İstanbul’un Sessiz Koruyucuları: Kediler
- Elanur Adeka

- 24 May
- 2 dakikada okunur
Kedilerin anavatanı neresi diye sorarsanız, cevabı uzaklarda aramayın. Gerçek yuvaları bizim topraklarımız. Genetik ve arkeolojik çalışmalar gösteriyor ki, kedilerin evcilleşmesi düşündüğümüzden daha karmaşık bir süreç. Farklı yerlerde, farklı zamanlarda, kültür ve inançların etkisiyle şekillenmiş. Tunus ve Kuzey Afrika önemli merkezler ama Anadolu'da, bu dostların insanla bağ kurduğu ve yayıldığı kritik bir durak.

Bereketli toprakları ve sürekli yerleşim sayesinde Anadolu, kedilere avlanacak alanlar ve huzurlu yaşam ortamı sağlamış. Fare dolu ambarlarda işe başlayan kediler, zamanla sadece işlevleriyle değil, karakterleriyle de insanların kalbinde yer etmiş.
Ve İstanbul var tabii… Yedi tepeli şehir, kediler için sadece barınak değil, adeta saray. Ayasofya’nın mermerlerinde uzanır, Topkapı Sarayı bahçelerinde gezerler. Cami avlularında, balıkçı iskelelerinde, kahve fincanının yanında ya da bir kitap rafında, her zaman oradalar. Ayrıca, bazı kediler yaşarken olduğu kadar öldükten sonra da unutulmaz. Öyle ki, semt halkının kalbinde iz bırakan sokak kedilerinin heykelleri bile dikilmiştir. Çünkü bu şehirde bir kedi sadece bir hayvan değil, mahallenin ruhudur. İstanbul kedilerin şehridir.

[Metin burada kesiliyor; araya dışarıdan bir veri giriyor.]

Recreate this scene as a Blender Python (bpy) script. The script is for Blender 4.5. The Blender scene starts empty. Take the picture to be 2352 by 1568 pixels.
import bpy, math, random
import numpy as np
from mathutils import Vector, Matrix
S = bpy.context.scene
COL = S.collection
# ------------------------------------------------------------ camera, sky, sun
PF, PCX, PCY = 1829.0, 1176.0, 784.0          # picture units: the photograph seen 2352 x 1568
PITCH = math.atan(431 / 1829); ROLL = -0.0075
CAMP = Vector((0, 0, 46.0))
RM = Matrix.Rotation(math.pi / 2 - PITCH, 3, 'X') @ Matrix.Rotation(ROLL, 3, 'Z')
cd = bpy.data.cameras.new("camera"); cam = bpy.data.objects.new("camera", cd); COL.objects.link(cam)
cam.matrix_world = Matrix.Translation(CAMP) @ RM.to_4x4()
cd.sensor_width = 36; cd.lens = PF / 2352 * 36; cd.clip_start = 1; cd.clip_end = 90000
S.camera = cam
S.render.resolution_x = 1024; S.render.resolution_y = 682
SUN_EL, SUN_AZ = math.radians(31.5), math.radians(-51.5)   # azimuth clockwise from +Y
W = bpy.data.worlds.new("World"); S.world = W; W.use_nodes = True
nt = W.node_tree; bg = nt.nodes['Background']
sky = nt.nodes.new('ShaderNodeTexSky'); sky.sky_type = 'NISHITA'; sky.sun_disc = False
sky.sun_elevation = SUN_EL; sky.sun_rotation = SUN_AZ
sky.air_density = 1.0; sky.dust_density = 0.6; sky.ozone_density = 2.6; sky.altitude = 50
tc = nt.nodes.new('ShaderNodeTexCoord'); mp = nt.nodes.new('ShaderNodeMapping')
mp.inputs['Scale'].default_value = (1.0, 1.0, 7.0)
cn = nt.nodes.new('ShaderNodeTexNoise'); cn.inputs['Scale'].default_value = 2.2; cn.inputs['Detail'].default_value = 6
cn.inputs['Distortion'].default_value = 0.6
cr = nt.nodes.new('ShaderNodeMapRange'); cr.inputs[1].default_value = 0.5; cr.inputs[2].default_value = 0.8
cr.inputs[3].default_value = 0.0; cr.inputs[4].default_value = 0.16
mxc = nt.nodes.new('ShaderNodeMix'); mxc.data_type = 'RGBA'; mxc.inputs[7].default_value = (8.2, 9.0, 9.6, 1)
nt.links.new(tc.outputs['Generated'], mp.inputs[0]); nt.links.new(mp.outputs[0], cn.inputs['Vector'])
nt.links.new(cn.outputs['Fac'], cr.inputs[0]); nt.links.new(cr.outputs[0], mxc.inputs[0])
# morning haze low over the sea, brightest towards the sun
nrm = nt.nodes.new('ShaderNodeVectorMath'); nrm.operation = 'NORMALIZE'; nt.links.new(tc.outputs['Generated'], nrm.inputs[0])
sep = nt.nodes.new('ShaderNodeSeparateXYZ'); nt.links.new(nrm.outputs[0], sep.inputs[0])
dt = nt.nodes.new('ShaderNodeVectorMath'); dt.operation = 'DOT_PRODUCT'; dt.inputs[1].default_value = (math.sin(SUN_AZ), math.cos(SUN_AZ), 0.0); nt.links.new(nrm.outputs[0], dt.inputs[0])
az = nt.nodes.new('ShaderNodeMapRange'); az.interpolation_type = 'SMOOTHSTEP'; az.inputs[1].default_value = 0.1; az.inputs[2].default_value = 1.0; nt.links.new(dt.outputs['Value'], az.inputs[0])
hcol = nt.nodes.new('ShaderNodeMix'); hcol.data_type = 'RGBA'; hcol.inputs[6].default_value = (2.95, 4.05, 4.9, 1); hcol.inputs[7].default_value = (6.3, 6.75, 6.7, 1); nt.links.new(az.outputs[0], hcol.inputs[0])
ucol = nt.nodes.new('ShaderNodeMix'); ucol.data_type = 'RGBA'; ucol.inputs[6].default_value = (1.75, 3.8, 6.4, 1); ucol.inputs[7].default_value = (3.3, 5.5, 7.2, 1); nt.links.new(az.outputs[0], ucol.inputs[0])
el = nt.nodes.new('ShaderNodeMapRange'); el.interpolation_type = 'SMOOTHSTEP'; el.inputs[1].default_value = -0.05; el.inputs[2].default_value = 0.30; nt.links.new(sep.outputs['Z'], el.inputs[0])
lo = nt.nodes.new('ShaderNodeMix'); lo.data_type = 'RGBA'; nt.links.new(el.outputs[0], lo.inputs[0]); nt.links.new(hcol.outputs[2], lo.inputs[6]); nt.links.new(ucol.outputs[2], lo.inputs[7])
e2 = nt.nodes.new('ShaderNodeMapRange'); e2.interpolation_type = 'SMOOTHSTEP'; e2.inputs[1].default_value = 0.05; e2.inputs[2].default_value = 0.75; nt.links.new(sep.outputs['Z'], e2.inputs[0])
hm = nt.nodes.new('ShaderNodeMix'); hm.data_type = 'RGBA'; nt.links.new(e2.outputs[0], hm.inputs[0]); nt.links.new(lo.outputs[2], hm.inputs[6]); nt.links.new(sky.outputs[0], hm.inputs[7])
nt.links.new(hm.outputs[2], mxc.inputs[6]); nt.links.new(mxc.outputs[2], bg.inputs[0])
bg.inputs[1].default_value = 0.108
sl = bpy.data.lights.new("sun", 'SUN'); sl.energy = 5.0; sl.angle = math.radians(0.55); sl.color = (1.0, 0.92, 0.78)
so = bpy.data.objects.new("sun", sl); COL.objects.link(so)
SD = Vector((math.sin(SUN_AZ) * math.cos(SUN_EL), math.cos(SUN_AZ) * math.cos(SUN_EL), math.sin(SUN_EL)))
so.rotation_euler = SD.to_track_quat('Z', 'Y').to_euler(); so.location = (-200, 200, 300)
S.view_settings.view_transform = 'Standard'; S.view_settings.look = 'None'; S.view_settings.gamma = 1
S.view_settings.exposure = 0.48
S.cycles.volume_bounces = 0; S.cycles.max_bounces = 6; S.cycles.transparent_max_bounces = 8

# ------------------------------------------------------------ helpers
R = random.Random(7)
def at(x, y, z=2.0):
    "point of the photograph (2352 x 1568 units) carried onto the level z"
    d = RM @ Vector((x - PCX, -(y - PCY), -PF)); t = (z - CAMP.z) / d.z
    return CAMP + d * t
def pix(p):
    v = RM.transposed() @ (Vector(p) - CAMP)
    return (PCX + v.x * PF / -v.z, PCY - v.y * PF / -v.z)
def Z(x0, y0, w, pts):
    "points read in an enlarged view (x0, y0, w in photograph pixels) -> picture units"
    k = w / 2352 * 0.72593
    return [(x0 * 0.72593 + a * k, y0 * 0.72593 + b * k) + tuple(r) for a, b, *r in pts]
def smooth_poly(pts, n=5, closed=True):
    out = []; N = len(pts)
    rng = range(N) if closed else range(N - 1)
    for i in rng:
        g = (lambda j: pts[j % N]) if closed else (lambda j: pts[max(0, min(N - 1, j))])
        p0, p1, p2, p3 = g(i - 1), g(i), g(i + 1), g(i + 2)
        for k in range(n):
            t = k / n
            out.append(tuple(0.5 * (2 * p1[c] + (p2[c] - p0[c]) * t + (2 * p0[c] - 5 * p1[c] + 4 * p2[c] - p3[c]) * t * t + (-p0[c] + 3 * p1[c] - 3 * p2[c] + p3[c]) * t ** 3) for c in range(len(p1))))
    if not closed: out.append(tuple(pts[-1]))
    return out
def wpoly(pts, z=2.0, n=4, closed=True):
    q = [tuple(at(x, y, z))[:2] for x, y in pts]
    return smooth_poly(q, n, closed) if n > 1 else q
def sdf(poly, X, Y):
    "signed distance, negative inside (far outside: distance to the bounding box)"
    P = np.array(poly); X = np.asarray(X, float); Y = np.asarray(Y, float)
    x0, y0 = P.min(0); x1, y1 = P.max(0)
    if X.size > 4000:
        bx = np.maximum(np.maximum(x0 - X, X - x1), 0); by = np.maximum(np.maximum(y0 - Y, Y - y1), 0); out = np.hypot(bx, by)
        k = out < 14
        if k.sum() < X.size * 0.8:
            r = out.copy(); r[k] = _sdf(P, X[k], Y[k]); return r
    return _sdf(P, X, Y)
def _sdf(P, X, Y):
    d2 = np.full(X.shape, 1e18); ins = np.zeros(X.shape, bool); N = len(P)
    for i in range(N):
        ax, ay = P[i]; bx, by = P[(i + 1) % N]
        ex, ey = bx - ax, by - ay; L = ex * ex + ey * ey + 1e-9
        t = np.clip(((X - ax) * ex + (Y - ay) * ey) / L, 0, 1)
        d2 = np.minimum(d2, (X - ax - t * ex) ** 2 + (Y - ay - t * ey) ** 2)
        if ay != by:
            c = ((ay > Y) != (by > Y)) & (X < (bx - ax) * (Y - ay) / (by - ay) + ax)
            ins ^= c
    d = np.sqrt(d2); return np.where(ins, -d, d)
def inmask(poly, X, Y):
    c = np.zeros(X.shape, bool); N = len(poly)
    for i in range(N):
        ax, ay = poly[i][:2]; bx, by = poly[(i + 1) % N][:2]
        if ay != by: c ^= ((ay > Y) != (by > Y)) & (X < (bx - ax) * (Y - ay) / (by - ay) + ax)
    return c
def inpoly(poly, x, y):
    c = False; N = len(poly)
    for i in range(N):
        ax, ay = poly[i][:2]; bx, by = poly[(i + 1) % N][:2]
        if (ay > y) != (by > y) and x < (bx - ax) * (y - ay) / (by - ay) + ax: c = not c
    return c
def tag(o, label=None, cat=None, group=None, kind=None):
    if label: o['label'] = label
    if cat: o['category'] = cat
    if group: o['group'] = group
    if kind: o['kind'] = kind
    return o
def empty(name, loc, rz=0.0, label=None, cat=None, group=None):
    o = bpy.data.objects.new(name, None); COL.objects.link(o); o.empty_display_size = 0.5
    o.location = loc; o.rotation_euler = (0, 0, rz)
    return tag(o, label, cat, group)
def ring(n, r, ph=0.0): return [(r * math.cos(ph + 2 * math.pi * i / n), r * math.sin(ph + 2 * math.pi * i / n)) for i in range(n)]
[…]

Kedilerin İstanbul yerlisi olmasında Osmanlı’nın çok büyük payı var. Osmanlı, sokak hayvanları için vakıflar kurmuş, “Mancacı” denilen insanlar da bu hayvanları beslemiş. Sadece kedilere değil, tüm hayvanlara bakılmış.
Padişahların da kedileri çok sevdiği bilinmektedir. II. Abdülhamid’in kedisi Ağa Efendi’nin hikayesi meşhur: Sultan ve kızı domino oynarken, kedi oyunun ortasına yatıp taşları bozarmış. Ayrıca insanlar sokak hayvanları için miras bırakırmış. Mesela Koca Mustafa Paşa, kediler için her gün ciğer verilmesini vasiyet etmiş.
Osmanlı’da kediler, fare avlamakla kalmayıp şehrin ruhunda özel bir yer edinirdi. Merhametle bakılmış İstanbul kedileri ne tamamen sokak hayvanı, ne de tamamen evcillerdir; ikisinin arasında kendi hayatlarını sürdürmektedirler.
İstanbullular kedilerle sadece yaşamakla kalmamış, onlarla konuşup dertlerini paylaşmış. Her biri ayrı karakter, kimisi apartmanın bekçisi, kimisi sahilde güneşi batırmadan dönmeyenlerden. Kimisi esnafların kepenk açma motivasyonu, gün boyu dükkan yamakları, kimisi simidin peynirinin peşinde, kimisi pencerelerden asalet gösterir, kimisi karton kutusunda mırmır mutludur. Ama hepsinin tek bir ortak noktası var, o da girdikleri her sokağa, dükkâna, kalbe huzur ve neşe getirmeleridir.
İşte bu yüzden İstanbul oldukça canlı bir şehir. Çünkü her köşede mırıldayan bir kedi vardır, asla yalnız kalamazsınız.
İstanbul’u İstanbul yapan biraz boğaz, biraz tarih ve sokakların vazgeçilmezi kedileridir.
Kediler Hakkında Bazı Hap Bilgiler:
İstanbullular, şehrin sokaklarını yaklaşık 125 bin sokak kedisiyle paylaşıyor.
Kedileri kısırlaştırmak, ortalama ömürlerini %60 oranında uzatıyor. Bu işlem kedilerin sağlığı için önemli bir uygulamadır.
Kedilerin beyni, fiziksel olarak insan beynine %92 oranında benzer. İnsan beynindeki loblar ve kıvrımlar, kedilerde de bulunuyor, sadece daha küçükler.
Türk kültüründe kedilerin evlerde beslenmesi ve onların evin bir bireyi olarak kabul edilmesi de alışılmış bir gelenektir.